2013 has been a year of celebrating anniversaries of historic events and cultural milestones: the 50th anniversary of the March on Washington, the 50th anniversary of the Beatles debut album, “Please Please Me.”

It took 50 years to measure the lasting impact of those events, but much less time to note the sweeping power of an ignominious milepost- the five year anniversary of the financial crisis.  Last week the nation paused to note the start of the crisis, which nearly toppled the American economy and sent the global economy into a near death spiral. 
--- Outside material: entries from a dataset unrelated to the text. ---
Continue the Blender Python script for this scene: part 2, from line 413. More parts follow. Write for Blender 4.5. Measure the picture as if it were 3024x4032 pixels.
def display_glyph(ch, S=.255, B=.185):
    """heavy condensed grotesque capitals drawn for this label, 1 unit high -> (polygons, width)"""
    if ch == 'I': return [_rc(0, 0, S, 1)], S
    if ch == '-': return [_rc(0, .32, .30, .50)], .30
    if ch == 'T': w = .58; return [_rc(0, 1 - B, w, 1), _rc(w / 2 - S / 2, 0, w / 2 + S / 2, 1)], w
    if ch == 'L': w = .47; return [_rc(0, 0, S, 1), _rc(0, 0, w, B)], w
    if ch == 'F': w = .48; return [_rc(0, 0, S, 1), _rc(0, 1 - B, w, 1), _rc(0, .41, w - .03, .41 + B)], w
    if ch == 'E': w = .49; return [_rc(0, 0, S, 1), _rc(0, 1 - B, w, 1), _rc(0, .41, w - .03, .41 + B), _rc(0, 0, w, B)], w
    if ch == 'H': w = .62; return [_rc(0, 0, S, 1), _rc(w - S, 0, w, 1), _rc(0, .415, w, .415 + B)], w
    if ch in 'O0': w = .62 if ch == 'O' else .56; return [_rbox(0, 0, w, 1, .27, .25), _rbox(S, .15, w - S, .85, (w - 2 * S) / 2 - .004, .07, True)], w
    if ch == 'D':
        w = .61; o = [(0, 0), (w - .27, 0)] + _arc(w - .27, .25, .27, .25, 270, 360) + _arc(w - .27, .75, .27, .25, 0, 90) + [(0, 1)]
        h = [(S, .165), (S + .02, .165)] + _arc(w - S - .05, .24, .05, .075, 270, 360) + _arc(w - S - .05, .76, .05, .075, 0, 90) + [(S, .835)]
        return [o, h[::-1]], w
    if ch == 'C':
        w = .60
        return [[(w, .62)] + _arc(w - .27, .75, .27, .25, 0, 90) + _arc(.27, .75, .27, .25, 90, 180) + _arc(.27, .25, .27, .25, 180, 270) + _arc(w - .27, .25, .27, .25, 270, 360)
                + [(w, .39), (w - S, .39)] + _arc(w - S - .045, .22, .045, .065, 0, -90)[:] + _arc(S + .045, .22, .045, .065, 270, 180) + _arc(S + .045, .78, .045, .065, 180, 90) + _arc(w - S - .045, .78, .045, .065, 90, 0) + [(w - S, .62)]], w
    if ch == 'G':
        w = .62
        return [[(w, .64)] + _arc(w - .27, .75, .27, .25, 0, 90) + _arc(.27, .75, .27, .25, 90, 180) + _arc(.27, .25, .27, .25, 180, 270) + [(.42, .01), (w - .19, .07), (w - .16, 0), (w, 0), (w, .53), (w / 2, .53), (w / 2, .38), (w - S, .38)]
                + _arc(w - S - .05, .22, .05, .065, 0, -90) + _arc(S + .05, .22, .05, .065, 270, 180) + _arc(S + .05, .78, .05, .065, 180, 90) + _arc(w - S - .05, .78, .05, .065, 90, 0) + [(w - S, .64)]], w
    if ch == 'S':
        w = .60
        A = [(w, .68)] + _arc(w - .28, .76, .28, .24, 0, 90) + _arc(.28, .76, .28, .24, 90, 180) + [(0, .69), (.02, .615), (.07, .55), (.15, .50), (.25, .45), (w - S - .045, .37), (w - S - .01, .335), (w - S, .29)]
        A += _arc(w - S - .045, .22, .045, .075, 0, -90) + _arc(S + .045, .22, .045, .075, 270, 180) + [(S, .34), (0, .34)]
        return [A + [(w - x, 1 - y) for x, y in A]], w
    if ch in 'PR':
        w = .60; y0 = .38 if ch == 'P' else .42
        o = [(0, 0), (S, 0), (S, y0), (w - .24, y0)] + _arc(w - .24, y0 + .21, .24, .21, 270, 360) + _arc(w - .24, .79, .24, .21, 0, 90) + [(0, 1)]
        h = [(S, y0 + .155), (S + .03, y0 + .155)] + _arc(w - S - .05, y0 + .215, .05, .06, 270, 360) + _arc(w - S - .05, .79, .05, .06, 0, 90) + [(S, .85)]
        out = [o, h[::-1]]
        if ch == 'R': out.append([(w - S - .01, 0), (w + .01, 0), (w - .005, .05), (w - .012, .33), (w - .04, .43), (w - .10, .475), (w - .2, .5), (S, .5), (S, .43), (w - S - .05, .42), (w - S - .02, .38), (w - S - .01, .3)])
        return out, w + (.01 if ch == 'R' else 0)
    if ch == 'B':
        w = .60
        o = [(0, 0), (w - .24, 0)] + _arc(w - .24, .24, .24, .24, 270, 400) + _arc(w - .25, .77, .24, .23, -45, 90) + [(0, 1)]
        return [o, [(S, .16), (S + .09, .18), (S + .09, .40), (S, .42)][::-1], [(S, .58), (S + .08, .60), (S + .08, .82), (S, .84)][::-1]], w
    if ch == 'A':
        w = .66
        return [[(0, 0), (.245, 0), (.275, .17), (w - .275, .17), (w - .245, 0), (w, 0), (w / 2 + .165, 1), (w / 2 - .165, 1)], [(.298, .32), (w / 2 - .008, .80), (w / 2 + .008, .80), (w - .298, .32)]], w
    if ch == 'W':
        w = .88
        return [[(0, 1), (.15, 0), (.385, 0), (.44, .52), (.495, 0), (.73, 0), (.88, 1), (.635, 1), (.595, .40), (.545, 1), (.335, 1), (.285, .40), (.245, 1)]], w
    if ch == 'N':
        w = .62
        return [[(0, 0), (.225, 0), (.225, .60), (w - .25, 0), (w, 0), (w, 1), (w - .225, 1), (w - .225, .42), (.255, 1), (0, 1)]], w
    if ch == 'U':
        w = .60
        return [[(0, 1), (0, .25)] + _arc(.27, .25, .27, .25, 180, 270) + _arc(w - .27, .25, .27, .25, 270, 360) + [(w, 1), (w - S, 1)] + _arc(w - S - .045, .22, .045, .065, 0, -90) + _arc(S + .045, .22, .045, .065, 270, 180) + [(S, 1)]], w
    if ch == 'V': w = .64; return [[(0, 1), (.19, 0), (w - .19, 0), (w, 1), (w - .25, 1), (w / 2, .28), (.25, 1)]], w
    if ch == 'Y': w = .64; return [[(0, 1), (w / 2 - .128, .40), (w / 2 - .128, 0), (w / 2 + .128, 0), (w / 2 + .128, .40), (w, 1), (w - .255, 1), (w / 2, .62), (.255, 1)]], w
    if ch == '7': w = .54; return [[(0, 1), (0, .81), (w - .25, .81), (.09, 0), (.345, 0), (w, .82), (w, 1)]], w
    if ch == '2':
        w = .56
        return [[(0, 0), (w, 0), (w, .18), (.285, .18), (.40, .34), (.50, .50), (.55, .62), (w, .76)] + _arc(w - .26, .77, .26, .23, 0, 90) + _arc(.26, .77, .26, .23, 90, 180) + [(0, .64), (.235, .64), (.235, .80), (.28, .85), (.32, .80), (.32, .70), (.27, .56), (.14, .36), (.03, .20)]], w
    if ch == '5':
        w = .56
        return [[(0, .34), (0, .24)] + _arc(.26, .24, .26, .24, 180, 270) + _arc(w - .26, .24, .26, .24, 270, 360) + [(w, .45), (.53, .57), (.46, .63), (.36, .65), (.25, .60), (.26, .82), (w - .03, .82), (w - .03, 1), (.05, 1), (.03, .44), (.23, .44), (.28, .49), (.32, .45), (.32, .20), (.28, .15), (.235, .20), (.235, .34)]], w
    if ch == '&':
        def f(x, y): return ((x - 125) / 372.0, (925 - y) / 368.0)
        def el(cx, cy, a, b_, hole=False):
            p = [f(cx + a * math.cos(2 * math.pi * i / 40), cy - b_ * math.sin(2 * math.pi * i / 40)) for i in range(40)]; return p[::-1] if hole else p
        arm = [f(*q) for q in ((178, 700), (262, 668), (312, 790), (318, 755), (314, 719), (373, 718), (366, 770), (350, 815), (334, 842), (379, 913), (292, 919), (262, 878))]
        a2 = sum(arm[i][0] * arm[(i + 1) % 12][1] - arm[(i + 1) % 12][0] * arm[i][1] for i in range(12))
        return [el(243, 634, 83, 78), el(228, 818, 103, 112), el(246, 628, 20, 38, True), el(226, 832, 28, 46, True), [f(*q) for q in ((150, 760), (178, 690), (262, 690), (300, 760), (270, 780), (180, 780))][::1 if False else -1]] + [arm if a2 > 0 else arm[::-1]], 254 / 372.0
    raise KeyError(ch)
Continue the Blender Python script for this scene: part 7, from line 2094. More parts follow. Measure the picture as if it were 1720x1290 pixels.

We weren’t expecting it- at the beginning of 2008 we were in the midst of a polarizing emotional presidential campaign. By midyear 2008 our attention was focused on other cultural and social shifts – dictator Fidel Castro resigned, California approved same sex marriage, and runner Usain Bolt broke world track records.

We ignored the ominous hints-- the worldwide stock market dropped sharply on a day dubbed "Black Monday", and gold prices shot up to $1,000 an ounce. Then suddenly- a financial meltdown. Lehman Brothers was shuttered, and Wall Street was linked to a mortgage scam perpetrated by some greedy multimillionaires for who more than enough is never enough.

President Obama observed the fiscal crisis anniversary by pointing to his administration’s stimulus initiatives, efforts he says that have led to -more jobs, and a drop in the overall unemployment rate to just over 7 percent.

But, these past five years have felt like 50 to Americans who’ve lost homes, and who are still beleaguered by layoffs, depressed wages, and long-term unemployment. And the casualties keep piling up.

Seven hundred Massachusetts Intel workers –most of whom earned $80,000 dollars or more-- will lose their jobs at the end of this year when the computer chip maker closes its Hudson based plant.

Meantime those Wall Street bigwigs? --- many have come out of the recession better than before the fiscal crisis.

Happy anniversary Wall Street. Forgive us if we don’t throw a party.